El conductor tomó la posta como suele hacerlo: con la complicidad de quien sabe que un recuerdo bien contado puede transformar la rutina en espectáculo. “¿Quieres ver un gran debut del año 2011? Te voy a mostrar a la dama”, anunció, mirando a Blanco, casi como si invitara a presenciar un hallazgo arqueológico. El conductor pulsó el play y, entre todos, vieron un fragmento de Verdades Verdaderas, el filme biográfico del año 2011 dirigido por Nicolás Gil Lavedra (que resultara su ópera prima) y basada en la vida de la presidenta de Abuelas de Plaza de Mayo, Estela de Carlotto.
Allí, sobre la pantalla, “vean el debut de nuestra actriz acá presente”, alentó Pergolini. La escena: diez personas, una mesa, corrieron las cámaras y el foco quedó en la atmósfera de una reunión informal. Silencio expectante. Llegó la pregunta inevitable: “No sé cuál sos, ¿dónde estás ahí?”. La sorpresa de Pergolini estalló en carcajada: delante suyo, Metilli confirmaba su propia existencia en la película apenas por un detalle anatómico inconfundible. “¡Se me ve la espalda! Ese fue mi debut en cine. ¡Campanella, llámame!”, bromeó la actriz, soltando la frase entre risas y el aplauso de los presentes. Sólo su espalda y parte de la nuca, captadas por el plano elegido por el director, quedaron para la posteridad del séptimo arte.

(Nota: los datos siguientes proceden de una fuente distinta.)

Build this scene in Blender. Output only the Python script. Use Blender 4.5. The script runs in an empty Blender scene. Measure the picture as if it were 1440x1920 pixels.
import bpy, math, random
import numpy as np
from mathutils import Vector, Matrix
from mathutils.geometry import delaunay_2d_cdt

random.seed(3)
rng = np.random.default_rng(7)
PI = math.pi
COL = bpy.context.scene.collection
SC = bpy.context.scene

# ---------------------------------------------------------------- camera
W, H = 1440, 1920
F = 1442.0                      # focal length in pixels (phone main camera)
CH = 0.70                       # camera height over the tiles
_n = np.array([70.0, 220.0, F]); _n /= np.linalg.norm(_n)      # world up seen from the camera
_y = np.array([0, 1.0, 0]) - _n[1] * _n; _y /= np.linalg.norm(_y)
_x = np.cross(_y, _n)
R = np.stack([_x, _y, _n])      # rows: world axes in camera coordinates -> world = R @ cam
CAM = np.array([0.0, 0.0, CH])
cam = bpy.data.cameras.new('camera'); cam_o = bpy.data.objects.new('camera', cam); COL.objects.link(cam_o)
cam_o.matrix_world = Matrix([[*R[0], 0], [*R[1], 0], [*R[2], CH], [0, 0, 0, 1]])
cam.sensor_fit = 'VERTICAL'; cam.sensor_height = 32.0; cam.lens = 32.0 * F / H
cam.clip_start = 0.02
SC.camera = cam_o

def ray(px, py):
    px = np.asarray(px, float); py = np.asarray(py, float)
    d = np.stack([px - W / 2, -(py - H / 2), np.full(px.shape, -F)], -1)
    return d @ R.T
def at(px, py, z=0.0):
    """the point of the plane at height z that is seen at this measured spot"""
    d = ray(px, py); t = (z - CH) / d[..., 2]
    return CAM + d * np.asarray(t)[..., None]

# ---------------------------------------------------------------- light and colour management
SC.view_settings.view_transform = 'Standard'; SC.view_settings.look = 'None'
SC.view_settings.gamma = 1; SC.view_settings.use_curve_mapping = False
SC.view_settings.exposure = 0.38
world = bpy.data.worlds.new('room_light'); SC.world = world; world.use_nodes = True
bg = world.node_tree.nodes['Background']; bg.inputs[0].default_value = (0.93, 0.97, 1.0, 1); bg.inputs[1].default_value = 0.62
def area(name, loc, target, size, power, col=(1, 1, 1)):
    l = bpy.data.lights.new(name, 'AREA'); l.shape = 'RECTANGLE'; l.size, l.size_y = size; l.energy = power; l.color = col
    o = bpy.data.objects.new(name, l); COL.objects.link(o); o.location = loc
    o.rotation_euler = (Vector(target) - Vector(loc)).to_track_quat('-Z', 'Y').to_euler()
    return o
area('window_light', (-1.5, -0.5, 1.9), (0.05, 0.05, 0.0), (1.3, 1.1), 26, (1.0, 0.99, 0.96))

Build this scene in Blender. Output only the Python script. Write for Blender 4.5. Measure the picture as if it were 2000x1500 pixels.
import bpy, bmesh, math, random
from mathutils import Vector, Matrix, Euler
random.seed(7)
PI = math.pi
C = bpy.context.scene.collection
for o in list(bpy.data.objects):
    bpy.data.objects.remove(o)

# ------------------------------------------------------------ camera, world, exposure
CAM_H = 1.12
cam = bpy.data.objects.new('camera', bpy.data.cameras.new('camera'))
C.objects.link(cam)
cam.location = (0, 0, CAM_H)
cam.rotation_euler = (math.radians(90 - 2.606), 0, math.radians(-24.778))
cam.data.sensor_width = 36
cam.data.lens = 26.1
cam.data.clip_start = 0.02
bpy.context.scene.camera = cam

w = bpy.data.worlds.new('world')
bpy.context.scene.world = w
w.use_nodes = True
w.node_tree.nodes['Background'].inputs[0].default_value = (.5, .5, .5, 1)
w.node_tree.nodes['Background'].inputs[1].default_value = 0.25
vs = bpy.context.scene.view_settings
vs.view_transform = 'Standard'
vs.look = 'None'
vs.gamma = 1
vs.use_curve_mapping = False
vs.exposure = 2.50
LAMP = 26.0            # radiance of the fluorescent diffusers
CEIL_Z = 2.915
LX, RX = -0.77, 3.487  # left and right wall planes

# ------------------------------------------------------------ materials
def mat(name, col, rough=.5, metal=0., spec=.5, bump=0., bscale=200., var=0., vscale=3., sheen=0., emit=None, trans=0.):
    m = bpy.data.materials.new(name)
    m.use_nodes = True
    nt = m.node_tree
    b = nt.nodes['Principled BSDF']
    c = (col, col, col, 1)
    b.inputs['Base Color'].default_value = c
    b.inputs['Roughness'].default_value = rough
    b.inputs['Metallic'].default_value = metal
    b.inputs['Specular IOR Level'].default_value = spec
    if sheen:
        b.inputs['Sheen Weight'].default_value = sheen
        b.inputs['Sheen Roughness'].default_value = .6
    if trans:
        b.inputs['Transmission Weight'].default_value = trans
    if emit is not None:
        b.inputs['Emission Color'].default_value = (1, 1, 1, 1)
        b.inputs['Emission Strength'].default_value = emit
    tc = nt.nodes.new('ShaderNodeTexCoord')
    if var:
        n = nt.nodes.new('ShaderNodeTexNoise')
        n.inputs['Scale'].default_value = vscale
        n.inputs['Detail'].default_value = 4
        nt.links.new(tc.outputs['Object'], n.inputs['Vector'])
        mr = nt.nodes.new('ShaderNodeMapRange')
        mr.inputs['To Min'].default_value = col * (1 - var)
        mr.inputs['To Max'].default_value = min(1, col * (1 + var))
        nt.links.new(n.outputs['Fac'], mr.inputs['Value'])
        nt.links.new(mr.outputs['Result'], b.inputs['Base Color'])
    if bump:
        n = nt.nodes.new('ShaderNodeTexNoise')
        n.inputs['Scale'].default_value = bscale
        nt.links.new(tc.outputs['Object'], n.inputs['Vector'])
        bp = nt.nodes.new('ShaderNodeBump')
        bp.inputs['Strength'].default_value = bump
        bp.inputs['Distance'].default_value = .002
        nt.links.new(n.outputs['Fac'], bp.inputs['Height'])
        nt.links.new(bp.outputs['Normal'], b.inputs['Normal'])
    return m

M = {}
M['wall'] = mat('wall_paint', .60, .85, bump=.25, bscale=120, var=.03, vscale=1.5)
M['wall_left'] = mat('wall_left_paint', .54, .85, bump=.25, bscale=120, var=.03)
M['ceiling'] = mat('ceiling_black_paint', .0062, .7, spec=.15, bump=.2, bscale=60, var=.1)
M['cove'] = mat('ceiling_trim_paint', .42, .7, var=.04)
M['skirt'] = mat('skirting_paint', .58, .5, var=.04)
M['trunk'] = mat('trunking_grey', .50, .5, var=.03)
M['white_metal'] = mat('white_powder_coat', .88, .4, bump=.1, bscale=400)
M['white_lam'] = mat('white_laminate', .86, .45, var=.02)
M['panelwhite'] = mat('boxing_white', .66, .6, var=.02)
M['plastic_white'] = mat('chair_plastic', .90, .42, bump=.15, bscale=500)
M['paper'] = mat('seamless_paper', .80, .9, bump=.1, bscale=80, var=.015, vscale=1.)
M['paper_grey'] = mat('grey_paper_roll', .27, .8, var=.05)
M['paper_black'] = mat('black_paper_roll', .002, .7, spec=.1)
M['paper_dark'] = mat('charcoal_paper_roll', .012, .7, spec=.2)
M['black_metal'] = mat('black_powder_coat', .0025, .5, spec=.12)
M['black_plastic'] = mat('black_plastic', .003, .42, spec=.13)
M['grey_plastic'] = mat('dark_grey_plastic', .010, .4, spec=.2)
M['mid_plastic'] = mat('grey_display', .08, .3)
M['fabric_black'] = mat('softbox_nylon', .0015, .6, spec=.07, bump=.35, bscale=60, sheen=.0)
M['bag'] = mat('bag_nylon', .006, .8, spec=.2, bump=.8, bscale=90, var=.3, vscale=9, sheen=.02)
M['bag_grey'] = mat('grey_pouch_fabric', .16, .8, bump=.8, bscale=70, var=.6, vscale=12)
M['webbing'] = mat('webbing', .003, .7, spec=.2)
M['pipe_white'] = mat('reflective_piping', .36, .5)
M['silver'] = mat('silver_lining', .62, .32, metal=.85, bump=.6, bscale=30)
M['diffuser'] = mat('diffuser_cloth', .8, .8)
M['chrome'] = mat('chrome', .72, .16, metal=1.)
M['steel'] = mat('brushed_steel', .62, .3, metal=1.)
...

A quién no le inquieta saber si aquel debut, ni siquiera rostro, encontró alguna compensación. Pergolini, absorto, lanzó la duda: “¿Y cobraste por eso?”. El revuelo de risas encontró eco en la voz de Metilli, quien recordó la cantidad de tomas que realizaron para esa simple escena, y rescató la calidad del filme: “Divina, divina la peli de Nicolás Gil Lavedra”, sentenció.
Pero la anécdota escondía la estocada final. Metilli revivió el momento fatídico, el que espera o teme todo actor debutante. “Fui al cine a verme, fue una vergüenza”. Fue acompañada por su familia, quien, ilusionada, aguardaba el instante del estreno personal. Los codeaba para advertirles que llegaría la escena en que la verían en pantalla grande, aseguró. El chiste estaba en el desenlace: “Y recién ahí me di cuenta de que nunca pusieron la cámara de frente”. No se veía el rostro. La interpretación quedó en manos del público, la gloria reservada a la nuca.
Sin perder la gracia, continuó sumando detalles: “Y actué en todas las tomas. Tenía que decir, ‘Sí, mamá, sentate’. Cómo lo dije, no te das una idea. Todas las entonaciones. Pero valió la pena. Qué bien la nuca”, remató, otra vez ante un coro de aplausos.

¿Qué es un debut, entonces? ¿El primer nombre en los créditos, un primer plano inolvidable, o apenas una sombra fugaz en el ángulo de una toma? Fer Metilli lo sabe: a veces, el arte de empezar es saber reírse de lo que no se muestra, y guardarse el orgullo, aunque solo se vea de espaldas.
Blanco y Metilli siguen realizando las funciones de Empieza con D, siete letras, la obra que desde su estreno en enero invita al público a sumergirse en una historia de amor inesperado, cargada de humanidad, preguntas y emociones desbordadas.
Para Juan José Campanella, director de la puesta, la clave es esa verdad al desnudo: “Es una historia que habla de gente muy reconocible y de temas muy reconocibles”, sostuvo en el marco de los festejos de las 150 funciones. Las risas y las lágrimas emergen de la identificación: los espectadores asisten a una sucesión de pequeños milagros, donde las segundas oportunidades y las relaciones modernas adquieren una dimensión nueva, cargada de humor, pero también de profundidad.